**EXTRACTED RECORDS**:
** Begin **

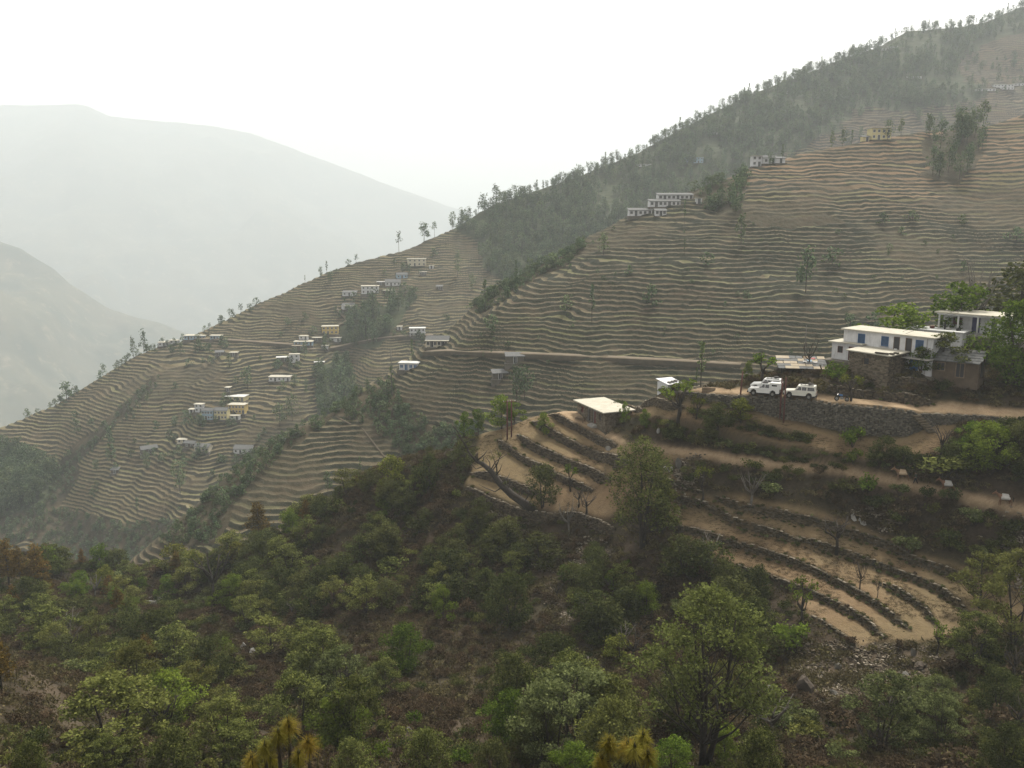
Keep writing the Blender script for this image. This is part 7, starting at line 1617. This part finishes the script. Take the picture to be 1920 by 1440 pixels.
b = P(600, 1440, 12.0); m = MB()
for i, (x0, x1, y1) in enumerate(((590, 604, 1385), (600, 634, 1375), (606, 612, 1396), (585, 660, 1425), (610, 628, 1400), (598, 596, 1405))):
    p0 = P(x0, 1475, 12.0); p1 = P(x1, y1, 12.0 + .1 * i); p0 = p0 - b; p1 = p1 - b; md = (p0 + p1) / 2 + np.array([(x1 - x0) * -.0012, 0, .03]); m.tube([tuple(p0 * 1 + np.array([0, 0, -.6])), tuple(md), tuple(p1)], [.006, .005, .002], 4)
o = m.build('straw_stalks', M_GRASS, None, False, tuple(b)); tag(o, 'dry straw stalks beside the left pine sapling', 'grass', None, 'stuff')

# ------------------------------------------------------------------ weeds along the field walls
rng = np.random.default_rng(55); wp = []
for nm, line, hs, w in wall_lines:
    if nm in ('fld', 'prom', 'house', 'road'):
        for i in range(len(line) - 1):
            for _ in range({'fld': 4, 'prom': 2, 'house': 3, 'road': 0}[nm]):
                t = rng.random(); p = line[i] * (1 - t) + line[i + 1] * t; d = line[i + 1] - line[i]; d = d / np.hypot(*d); o = rng.choice((-.12, .5)) + rng.uniform(-.15, .2); x, y = p[0] + d[1] * o, p[1] - d[0] * o; wp.append((x, y, LF.z(x, y) - .05))
scatter('wall_weeds', np.array(wp), rng.uniform(.10, .30, len(wp)), one('shrub') + one('dry')[:1], 'weeds and small bushes growing along the stone walls')

# ------------------------------------------------------------------ labels that single out the repeats
ORD = ['nearest', 'second nearest', 'third nearest', 'fourth nearest', 'fifth nearest', 'sixth nearest', 'seventh nearest', 'eighth nearest', 'ninth nearest', 'tenth nearest', 'eleventh nearest', 'twelfth nearest'] + ['%dth nearest' % i for i in range(13, 60)]
MARKS = {'near': [('the concrete tank', 282, 1127), ('the white gully boulders', 466, 1212), ('the large spreading bare tree', 405, 1090), ('the rusty pines', 45, 1080), ('the rock ledge', 840, 1250), ('the twin promontory poles', 955, 790), ('the leaning dead tree', 920, 900), ('the tall forked tree', 1320, 1350), ('the stone hut', 1130, 780), ('the tin shed', 1265, 712),
  ('the spreading bare tree', 1568, 1005), ('the pruned tree', 1766, 830), ('the last mule', 1884, 940), ('the person', 1716, 900), ('the rubble heap', 1280, 890), ('the grey stone slabs', 1612, 975), ('the dark hollow boulder', 1512, 1280), ('the upright field corner boulder', 1713, 1218), ('the left pine sapling', 530, 1390), ('the right pine sapling', 1175, 1395), ('the stone steps', 1730, 790), ('the mossy field corner pollard', 1506, 1130), ('the yellow green crest tree', 735, 895), ('the tall dense field edge tree', 1195, 920)],
 'far': [('the yellow crest house', 1652, 250), ('the white crest houses', 1440, 302), ('the white row houses', 1260, 380), ('the lone terrace tree', 1511, 510), ('the slate roofed track house', 820, 642), ('the lone nose pole', 735, 700), ('the blue forest school', 1301, 300), ('the upper right house row', 1880, 165), ('the bright yellow village house', 619, 618), ('the yellow hamlet', 430, 770), ('the slate roofed farms', 370, 840), ('the tall dark conifer', 210, 830), ('the ridge end houses', 315, 640), ('the large white village house', 694, 543), ('the domed crest tree', 795, 440), ('the highest ridge house', 1675, 90), ('the scrub face cliff rocks', 375, 1008), ('the long low terrace house', 524, 708), ('the wooded hollow', 1790, 300)]}
bpy.context.view_layer.update()
bygrp = {}
for o in list(COL.objects):
    if o.parent is None and o.get('group') and o.get('label') and o.get('category') in ('tree', 'shrub'): bygrp.setdefault(o['label'], []).append(o)
for lab, os_ in bygrp.items():
    if len(os_) < 2: continue
    c = {}
    for o in os_:
        x, y = PROJ(o.location.x, o.location.y, o.location.z + 1.0); best = None
        for nm, mx, my in MARKS['near' if o.location.y < 190 else 'far']:
            d = math.hypot(x - mx, y - my)
            if best is None or d < best[0]: best = (d, nm, mx, my)
        dx, dy = x - best[2], y - best[3]; dr = ('right of' if dx > 0 else 'left of') if abs(dx) > abs(dy) else ('below' if dy > 0 else 'above')
        c.setdefault((best[1], dr), []).append((best[0], o))
    short = lab
    for (nm, dr), l in c.items():
        for i, (d, o) in enumerate(sorted(l, key=lambda t: t[0])): o['label'] = '%s, %s %s %s' % (short, ORD[i], dr, nm)
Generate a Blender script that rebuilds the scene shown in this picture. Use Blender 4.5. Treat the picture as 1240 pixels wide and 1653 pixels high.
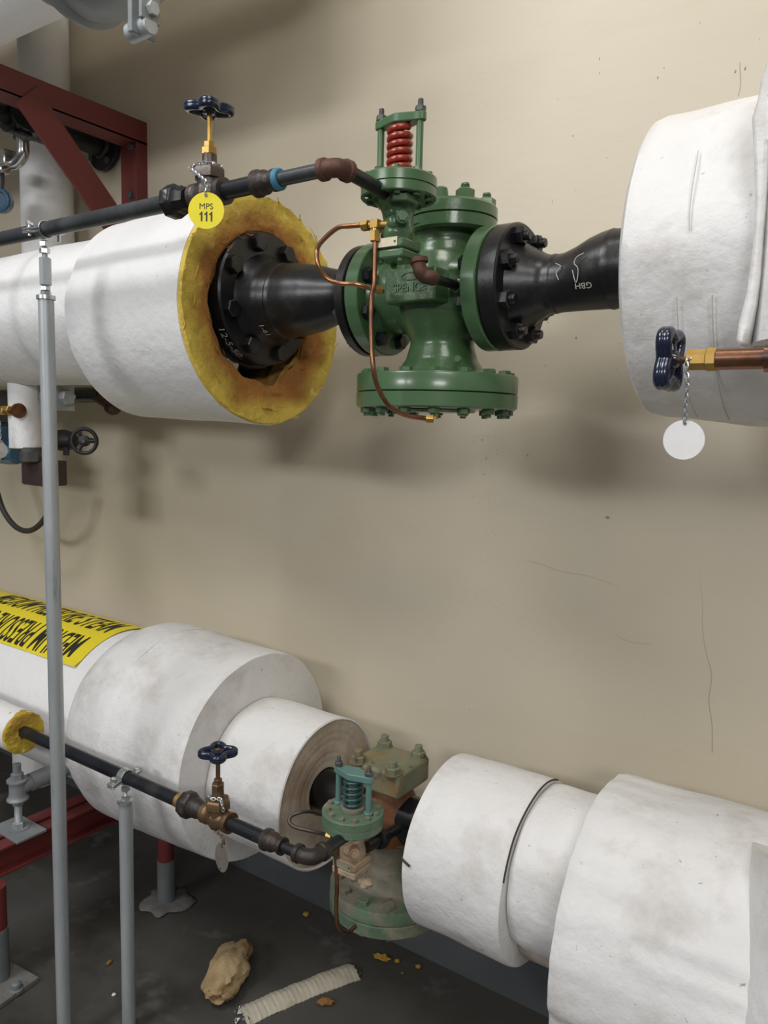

** End **

**TASK**:
Tally how many lines of the data include the word "pixels". Write the number and nothing else.

**TASK RESULT**:
2